L’expert explique que 75 % de la dette grecque (soit 241,5 milliards d’euros sur un total de 322) est possédée par des créanciers qui sont dans les faits des États, soit l’Allemagne, la France, l’Italie et l’Espagne. « Ces pays ont, eux aussi, des dettes. S’ils annulent une partie de la dette grecque, ou s’ils donnent plus d’argent à Athènes, ces fonds n’iront pas au remboursement de leur propre dette », dit-il.

Des négociations difficiles

Dans un scénario où Paris réussit à convaincre Berlin de poursuivre des pourparlers au lieu de pousser la Grèce vers la sortie de l’euro, les négociations n’auront rien de facile. C’est ce qu’avance Rym Ayadi, directrice du Centre international de recherche sur la finance coopérative à HEC Montréal. Celle qui agit aussi à titre de conseillère politique au Parlement européen, où elle était d’ailleurs la semaine dernière, peine à spéculer sur la réaction des dirigeants européens. « Plusieurs sont très hostiles à l’idée d’entreprendre à nouveau des négociations », dit-elle à l’autre bout du fil.
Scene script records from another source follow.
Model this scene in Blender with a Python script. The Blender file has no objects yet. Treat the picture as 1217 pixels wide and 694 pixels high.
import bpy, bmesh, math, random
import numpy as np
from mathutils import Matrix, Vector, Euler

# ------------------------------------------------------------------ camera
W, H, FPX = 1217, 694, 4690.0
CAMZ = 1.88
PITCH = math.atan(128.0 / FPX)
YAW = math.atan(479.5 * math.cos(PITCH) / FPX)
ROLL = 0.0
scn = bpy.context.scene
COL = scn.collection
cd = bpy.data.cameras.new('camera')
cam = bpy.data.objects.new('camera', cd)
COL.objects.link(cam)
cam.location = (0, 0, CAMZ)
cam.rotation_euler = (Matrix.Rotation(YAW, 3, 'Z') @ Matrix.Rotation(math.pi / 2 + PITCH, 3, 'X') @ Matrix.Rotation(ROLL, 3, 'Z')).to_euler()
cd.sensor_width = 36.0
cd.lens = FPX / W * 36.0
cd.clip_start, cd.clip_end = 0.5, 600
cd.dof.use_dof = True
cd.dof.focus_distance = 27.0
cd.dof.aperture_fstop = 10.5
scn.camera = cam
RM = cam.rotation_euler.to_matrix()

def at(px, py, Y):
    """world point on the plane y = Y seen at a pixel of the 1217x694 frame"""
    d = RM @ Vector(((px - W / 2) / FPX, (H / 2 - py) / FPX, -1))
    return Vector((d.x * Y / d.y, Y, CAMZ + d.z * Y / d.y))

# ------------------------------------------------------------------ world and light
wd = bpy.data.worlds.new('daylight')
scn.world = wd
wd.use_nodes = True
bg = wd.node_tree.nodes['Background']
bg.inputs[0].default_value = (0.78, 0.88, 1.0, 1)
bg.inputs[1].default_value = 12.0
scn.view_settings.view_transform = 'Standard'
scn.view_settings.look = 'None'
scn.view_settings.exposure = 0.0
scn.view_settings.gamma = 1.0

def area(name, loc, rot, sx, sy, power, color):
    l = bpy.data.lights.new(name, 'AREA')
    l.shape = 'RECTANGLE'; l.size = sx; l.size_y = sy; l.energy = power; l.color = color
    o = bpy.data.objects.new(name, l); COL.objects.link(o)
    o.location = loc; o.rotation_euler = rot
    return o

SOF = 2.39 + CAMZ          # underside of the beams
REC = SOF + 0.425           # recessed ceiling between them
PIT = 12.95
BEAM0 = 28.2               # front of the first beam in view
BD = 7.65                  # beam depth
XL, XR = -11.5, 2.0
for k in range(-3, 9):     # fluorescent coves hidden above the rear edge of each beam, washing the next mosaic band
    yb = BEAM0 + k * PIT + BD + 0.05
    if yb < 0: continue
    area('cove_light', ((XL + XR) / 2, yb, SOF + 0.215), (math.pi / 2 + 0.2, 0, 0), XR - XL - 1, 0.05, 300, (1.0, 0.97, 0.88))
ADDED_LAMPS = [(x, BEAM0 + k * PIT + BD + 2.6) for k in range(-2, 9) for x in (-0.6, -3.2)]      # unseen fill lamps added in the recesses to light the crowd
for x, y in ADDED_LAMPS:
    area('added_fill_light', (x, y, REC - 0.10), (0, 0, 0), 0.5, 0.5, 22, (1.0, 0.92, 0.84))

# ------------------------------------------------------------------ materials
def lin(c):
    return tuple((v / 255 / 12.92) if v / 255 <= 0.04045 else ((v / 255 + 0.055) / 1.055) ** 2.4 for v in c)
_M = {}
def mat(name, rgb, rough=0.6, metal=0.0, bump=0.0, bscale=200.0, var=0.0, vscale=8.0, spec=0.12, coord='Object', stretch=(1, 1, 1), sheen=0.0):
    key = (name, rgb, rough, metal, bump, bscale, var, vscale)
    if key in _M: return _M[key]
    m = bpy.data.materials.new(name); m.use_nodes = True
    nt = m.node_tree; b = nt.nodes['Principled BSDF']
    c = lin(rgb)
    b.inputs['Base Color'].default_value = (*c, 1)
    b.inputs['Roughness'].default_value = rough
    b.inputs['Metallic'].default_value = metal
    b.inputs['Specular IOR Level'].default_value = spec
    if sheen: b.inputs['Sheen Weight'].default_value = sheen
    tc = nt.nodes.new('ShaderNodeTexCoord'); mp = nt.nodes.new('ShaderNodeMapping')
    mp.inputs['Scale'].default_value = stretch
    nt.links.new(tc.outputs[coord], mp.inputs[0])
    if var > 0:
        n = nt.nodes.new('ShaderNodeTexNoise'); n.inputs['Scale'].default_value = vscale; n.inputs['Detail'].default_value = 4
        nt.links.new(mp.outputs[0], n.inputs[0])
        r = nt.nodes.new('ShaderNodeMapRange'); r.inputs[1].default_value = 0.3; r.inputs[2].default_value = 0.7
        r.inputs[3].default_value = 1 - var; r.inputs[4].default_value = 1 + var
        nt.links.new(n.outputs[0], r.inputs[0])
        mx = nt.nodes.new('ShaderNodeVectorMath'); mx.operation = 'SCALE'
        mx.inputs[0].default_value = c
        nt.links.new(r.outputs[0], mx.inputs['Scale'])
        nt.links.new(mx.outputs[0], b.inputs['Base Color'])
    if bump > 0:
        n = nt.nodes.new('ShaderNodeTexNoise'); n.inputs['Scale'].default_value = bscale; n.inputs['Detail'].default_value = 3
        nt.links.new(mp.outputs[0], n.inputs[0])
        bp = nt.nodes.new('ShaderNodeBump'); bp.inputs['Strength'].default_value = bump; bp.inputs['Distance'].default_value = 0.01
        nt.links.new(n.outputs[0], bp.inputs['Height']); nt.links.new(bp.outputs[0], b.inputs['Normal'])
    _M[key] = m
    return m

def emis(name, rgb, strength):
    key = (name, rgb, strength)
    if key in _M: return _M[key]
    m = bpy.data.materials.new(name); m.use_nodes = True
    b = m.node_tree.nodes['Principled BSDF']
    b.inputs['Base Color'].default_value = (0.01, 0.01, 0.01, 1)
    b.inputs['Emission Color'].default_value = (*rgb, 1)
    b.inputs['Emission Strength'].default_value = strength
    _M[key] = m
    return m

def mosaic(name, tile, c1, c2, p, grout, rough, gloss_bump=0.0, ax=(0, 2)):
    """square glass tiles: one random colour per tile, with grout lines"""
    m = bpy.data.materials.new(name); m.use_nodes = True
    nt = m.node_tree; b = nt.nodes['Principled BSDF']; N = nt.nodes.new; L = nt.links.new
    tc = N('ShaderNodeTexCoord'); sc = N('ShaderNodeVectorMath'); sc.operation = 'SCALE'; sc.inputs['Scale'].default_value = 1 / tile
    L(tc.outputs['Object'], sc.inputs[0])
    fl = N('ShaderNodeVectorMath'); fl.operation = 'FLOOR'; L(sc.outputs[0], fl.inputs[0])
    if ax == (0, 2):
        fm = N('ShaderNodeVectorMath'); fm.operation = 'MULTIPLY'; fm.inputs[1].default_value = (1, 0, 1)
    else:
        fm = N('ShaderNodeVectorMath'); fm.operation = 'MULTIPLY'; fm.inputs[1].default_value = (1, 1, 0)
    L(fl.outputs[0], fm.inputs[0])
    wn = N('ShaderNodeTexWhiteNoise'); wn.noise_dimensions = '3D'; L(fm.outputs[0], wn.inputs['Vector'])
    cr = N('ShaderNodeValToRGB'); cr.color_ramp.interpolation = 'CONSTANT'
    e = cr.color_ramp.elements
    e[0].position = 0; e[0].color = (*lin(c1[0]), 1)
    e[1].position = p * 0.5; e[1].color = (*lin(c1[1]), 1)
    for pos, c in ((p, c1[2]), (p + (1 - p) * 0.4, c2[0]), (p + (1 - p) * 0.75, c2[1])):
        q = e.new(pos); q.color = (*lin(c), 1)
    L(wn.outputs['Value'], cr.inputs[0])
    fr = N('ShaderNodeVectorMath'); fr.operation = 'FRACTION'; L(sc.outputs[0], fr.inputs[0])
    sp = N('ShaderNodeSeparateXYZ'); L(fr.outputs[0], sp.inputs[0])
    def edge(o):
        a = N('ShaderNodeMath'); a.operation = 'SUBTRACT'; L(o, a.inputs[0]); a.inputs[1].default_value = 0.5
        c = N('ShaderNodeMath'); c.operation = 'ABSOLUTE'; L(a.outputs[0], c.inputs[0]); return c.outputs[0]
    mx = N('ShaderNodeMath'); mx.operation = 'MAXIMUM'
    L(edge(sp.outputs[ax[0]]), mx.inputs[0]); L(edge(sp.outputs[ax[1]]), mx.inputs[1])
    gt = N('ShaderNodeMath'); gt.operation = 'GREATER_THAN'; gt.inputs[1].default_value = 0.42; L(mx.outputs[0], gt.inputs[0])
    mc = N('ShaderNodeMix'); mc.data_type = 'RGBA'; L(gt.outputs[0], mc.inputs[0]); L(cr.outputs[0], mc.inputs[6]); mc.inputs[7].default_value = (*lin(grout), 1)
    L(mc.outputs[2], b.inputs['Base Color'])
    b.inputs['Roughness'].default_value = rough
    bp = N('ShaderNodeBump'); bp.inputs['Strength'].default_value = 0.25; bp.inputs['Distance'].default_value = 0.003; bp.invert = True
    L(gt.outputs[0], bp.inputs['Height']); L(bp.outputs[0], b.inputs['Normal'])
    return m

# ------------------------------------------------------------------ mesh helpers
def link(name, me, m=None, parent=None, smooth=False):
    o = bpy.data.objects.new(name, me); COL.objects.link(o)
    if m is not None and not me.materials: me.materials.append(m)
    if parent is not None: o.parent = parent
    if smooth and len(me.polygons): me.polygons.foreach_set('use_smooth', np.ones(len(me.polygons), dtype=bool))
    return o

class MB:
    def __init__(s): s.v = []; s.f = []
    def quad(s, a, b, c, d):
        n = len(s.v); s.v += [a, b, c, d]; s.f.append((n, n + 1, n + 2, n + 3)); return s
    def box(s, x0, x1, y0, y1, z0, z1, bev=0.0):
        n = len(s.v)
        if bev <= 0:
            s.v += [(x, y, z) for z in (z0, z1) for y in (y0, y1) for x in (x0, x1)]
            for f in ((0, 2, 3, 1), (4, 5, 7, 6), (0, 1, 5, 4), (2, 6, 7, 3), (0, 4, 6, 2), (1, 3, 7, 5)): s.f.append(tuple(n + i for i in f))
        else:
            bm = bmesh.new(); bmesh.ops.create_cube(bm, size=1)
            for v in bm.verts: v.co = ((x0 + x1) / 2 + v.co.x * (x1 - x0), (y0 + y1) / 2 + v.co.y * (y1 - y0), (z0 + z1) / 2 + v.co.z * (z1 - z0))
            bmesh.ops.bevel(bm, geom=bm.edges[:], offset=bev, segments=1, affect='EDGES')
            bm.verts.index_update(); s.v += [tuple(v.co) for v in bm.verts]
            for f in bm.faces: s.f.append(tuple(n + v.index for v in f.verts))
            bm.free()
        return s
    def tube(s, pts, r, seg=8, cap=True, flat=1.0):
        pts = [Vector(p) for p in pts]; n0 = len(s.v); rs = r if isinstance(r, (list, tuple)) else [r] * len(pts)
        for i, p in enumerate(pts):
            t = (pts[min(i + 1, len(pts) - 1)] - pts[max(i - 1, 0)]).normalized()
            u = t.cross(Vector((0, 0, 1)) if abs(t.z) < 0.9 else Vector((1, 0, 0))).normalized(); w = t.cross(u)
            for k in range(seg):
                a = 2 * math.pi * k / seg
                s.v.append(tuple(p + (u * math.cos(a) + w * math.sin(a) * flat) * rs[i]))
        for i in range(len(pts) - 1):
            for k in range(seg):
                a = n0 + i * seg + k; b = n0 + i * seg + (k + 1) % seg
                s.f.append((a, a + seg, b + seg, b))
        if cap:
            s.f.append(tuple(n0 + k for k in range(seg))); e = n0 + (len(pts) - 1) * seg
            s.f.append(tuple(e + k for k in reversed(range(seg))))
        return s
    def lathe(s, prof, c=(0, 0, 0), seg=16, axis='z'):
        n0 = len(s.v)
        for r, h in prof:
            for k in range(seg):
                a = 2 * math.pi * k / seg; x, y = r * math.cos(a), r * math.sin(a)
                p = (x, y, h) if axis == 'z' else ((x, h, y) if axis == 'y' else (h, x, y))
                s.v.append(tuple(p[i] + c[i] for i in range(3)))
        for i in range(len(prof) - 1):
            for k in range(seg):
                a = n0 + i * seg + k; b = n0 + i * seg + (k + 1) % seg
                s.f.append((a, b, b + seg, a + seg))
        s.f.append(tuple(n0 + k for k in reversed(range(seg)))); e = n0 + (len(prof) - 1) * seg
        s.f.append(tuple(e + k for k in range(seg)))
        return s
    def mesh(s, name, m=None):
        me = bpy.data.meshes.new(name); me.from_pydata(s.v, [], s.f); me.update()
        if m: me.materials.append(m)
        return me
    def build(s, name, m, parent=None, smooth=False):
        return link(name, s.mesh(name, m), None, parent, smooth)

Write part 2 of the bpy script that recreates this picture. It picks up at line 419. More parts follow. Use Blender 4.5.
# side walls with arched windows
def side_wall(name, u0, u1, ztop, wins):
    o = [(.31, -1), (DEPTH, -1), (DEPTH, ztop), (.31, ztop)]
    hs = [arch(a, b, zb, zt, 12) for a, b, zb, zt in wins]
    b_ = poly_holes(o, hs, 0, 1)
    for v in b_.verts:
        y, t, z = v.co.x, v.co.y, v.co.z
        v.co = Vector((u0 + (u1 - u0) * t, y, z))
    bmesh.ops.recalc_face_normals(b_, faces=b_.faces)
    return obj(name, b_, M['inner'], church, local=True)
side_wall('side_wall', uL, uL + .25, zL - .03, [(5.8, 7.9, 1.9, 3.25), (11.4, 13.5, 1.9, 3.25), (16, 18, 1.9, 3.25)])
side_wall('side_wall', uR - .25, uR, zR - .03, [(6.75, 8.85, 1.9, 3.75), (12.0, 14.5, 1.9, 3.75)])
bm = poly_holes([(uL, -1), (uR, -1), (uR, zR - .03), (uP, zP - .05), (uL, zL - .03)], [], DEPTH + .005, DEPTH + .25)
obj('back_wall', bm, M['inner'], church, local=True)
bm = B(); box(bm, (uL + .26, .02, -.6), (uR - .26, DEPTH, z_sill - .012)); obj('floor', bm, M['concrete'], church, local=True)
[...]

En réaction au résultat du référendum, le ministre allemand de l’Économie, Sigmar Gabriel, a notamment indiqué que de nouvelles négociations avec Athènes étaient « difficilement imaginables ».

Est-ce que la victoire du Non assurera réellement un levier de négociation comme l’a promis le premier ministre grec, ou se berce-t-il d’illusions ? « Je ne crois pas que le référendum va lui donner une marge de manoeuvre telle qu’il le prétend, répond-elle, Alexis Tsipras souhaite effacer une partie de la dette, mais la grande majorité des pays créanciers n’ont pas la santé financière pour accepter cela ».

Mme Ayadi estime, à l’instar du rapport préliminaire présenté par le FMI jeudi dernier, que les Européens, s’ils veulent aider la Grèce à sortir du marasme, doivent accepter de faire disparaître 30 % du montant total de la dette. « Les prochains jours nous diront s’il y a une volonté ou non d’aller en ce sens. »

La France est le seul État en position de faire pencher la balance en faveur d’un troisième plan d’aide à la Grèce, confirme Frédéric Mérand, directeur du Centre d’études et de recherches internationales de l’Université de Montréal. À son avis, ce scénario reste très incertain, ouvrant la porte de plus en plus grande à la « Grexit ». Le gouvernement Tsipras ainsi que ses prédécesseurs ont profondément ébranlé la confiance des créanciers en promettant des réformes qui n’ont jamais vu le jour. « Chose certaine, cet abus de confiance va affecter la suite des choses », assure-t-il.